Problem to solve: Would you transcribe all of the data exactly, down to the last character?

Data:
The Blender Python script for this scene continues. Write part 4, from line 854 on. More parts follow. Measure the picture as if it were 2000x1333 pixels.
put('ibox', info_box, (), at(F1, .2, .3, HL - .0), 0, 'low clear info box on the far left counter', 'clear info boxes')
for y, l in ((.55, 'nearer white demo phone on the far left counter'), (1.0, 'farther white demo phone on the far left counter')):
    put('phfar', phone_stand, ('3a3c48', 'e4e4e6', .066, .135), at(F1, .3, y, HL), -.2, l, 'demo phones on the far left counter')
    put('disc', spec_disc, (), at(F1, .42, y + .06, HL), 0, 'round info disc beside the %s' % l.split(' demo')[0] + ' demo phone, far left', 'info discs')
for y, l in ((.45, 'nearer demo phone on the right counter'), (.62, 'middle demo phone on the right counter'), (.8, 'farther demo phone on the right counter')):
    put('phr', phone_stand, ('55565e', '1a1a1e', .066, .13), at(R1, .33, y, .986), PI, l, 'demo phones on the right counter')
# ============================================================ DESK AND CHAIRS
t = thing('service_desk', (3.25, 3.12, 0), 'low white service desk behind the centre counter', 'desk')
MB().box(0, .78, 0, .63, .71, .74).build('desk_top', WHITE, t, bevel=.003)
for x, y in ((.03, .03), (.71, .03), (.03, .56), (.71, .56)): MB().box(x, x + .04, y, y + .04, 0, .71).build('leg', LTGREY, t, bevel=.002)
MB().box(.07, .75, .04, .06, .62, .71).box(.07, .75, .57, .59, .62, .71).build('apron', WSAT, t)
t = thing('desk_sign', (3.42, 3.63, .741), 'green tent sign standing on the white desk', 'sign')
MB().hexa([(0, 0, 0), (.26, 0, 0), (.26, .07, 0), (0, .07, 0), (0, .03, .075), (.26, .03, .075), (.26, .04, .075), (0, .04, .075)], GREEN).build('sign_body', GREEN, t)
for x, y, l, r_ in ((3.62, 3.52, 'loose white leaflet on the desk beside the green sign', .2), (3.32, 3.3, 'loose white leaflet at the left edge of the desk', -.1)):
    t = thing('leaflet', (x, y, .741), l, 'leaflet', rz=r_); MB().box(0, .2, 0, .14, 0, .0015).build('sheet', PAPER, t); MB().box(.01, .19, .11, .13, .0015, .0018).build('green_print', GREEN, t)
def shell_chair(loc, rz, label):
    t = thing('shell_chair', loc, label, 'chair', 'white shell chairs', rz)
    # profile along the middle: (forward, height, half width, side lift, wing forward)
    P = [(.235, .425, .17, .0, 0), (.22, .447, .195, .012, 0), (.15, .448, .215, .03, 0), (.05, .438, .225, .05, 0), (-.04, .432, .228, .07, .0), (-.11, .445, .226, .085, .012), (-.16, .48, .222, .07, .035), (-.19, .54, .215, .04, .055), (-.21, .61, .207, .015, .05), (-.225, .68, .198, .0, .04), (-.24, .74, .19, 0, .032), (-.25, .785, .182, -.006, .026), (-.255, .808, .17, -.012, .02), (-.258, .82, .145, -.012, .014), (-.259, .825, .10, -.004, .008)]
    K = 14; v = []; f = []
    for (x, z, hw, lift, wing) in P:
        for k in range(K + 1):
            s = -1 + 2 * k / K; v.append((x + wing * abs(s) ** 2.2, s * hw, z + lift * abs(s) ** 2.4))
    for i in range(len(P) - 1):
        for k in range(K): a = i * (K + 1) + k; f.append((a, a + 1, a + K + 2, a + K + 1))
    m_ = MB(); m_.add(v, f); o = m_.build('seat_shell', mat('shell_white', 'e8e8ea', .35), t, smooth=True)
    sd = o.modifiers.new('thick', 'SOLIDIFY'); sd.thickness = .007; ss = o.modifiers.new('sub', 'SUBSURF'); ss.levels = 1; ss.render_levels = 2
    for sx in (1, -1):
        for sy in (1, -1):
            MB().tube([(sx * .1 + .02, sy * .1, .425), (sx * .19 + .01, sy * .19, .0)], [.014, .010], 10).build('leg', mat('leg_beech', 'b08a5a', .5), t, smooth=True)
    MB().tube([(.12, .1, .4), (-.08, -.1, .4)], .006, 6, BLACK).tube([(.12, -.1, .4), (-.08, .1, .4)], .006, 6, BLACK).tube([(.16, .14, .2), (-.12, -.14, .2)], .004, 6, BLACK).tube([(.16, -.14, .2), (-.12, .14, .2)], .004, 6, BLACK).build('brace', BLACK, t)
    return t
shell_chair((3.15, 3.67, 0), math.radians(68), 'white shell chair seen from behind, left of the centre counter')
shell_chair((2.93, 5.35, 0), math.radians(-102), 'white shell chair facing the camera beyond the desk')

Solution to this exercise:
The Blender Python script for this scene continues. Write part 4, from line 854 on. More parts follow. Measure the picture as if it were 2000x1333 pixels.
put('ibox', info_box, (), at(F1, .2, .3, HL - .0), 0, 'low clear info box on the far left counter', 'clear info boxes')
for y, l in ((.55, 'nearer white demo phone on the far left counter'), (1.0, 'farther white demo phone on the far left counter')):
    put('phfar', phone_stand, ('3a3c48', 'e4e4e6', .066, .135), at(F1, .3, y, HL), -.2, l, 'demo phones on the far left counter')
    put('disc', spec_disc, (), at(F1, .42, y + .06, HL), 0, 'round info disc beside the %s' % l.split(' demo')[0] + ' demo phone, far left', 'info discs')
for y, l in ((.45, 'nearer demo phone on the right counter'), (.62, 'middle demo phone on the right counter'), (.8, 'farther demo phone on the right counter')):
    put('phr', phone_stand, ('55565e', '1a1a1e', .066, .13), at(R1, .33, y, .986), PI, l, 'demo phones on the right counter')
# ============================================================ DESK AND CHAIRS
t = thing('service_desk', (3.25, 3.12, 0), 'low white service desk behind the centre counter', 'desk')
MB().box(0, .78, 0, .63, .71, .74).build('desk_top', WHITE, t, bevel=.003)
for x, y in ((.03, .03), (.71, .03), (.03, .56), (.71, .56)): MB().box(x, x + .04, y, y + .04, 0, .71).build('leg', LTGREY, t, bevel=.002)
MB().box(.07, .75, .04, .06, .62, .71).box(.07, .75, .57, .59, .62, .71).build('apron', WSAT, t)
t = thing('desk_sign', (3.42, 3.63, .741), 'green tent sign standing on the white desk', 'sign')
MB().hexa([(0, 0, 0), (.26, 0, 0), (.26, .07, 0), (0, .07, 0), (0, .03, .075), (.26, .03, .075), (.26, .04, .075), (0, .04, .075)], GREEN).build('sign_body', GREEN, t)
for x, y, l, r_ in ((3.62, 3.52, 'loose white leaflet on the desk beside the green sign', .2), (3.32, 3.3, 'loose white leaflet at the left edge of the desk', -.1)):
    t = thing('leaflet', (x, y, .741), l, 'leaflet', rz=r_); MB().box(0, .2, 0, .14, 0, .0015).build('sheet', PAPER, t); MB().box(.01, .19, .11, .13, .0015, .0018).build('green_print', GREEN, t)
def shell_chair(loc, rz, label):
    t = thing('shell_chair', loc, label, 'chair', 'white shell chairs', rz)
    # profile along the middle: (forward, height, half width, side lift, wing forward)
    P = [(.235, .425, .17, .0, 0), (.22, .447, .195, .012, 0), (.15, .448, .215, .03, 0), (.05, .438, .225, .05, 0), (-.04, .432, .228, .07, .0), (-.11, .445, .226, .085, .012), (-.16, .48, .222, .07, .035), (-.19, .54, .215, .04, .055), (-.21, .61, .207, .015, .05), (-.225, .68, .198, .0, .04), (-.24, .74, .19, 0, .032), (-.25, .785, .182, -.006, .026), (-.255, .808, .17, -.012, .02), (-.258, .82, .145, -.012, .014), (-.259, .825, .10, -.004, .008)]
    K = 14; v = []; f = []
    for (x, z, hw, lift, wing) in P:
        for k in range(K + 1):
            s = -1 + 2 * k / K; v.append((x + wing * abs(s) ** 2.2, s * hw, z + lift * abs(s) ** 2.4))
    for i in range(len(P) - 1):
        for k in range(K): a = i * (K + 1) + k; f.append((a, a + 1, a + K + 2, a + K + 1))
    m_ = MB(); m_.add(v, f); o = m_.build('seat_shell', mat('shell_white', 'e8e8ea', .35), t, smooth=True)
    sd = o.modifiers.new('thick', 'SOLIDIFY'); sd.thickness = .007; ss = o.modifiers.new('sub', 'SUBSURF'); ss.levels = 1; ss.render_levels = 2
    for sx in (1, -1):
        for sy in (1, -1):
            MB().tube([(sx * .1 + .02, sy * .1, .425), (sx * .19 + .01, sy * .19, .0)], [.014, .010], 10).build('leg', mat('leg_beech', 'b08a5a', .5), t, smooth=True)
    MB().tube([(.12, .1, .4), (-.08, -.1, .4)], .006, 6, BLACK).tube([(.12, -.1, .4), (-.08, .1, .4)], .006, 6, BLACK).tube([(.16, .14, .2), (-.12, -.14, .2)], .004, 6, BLACK).tube([(.16, -.14, .2), (-.12, .14, .2)], .004, 6, BLACK).build('brace', BLACK, t)
    return t
shell_chair((3.15, 3.67, 0), math.radians(68), 'white shell chair seen from behind, left of the centre counter')
shell_chair((2.93, 5.35, 0), math.radians(-102), 'white shell chair facing the camera beyond the desk')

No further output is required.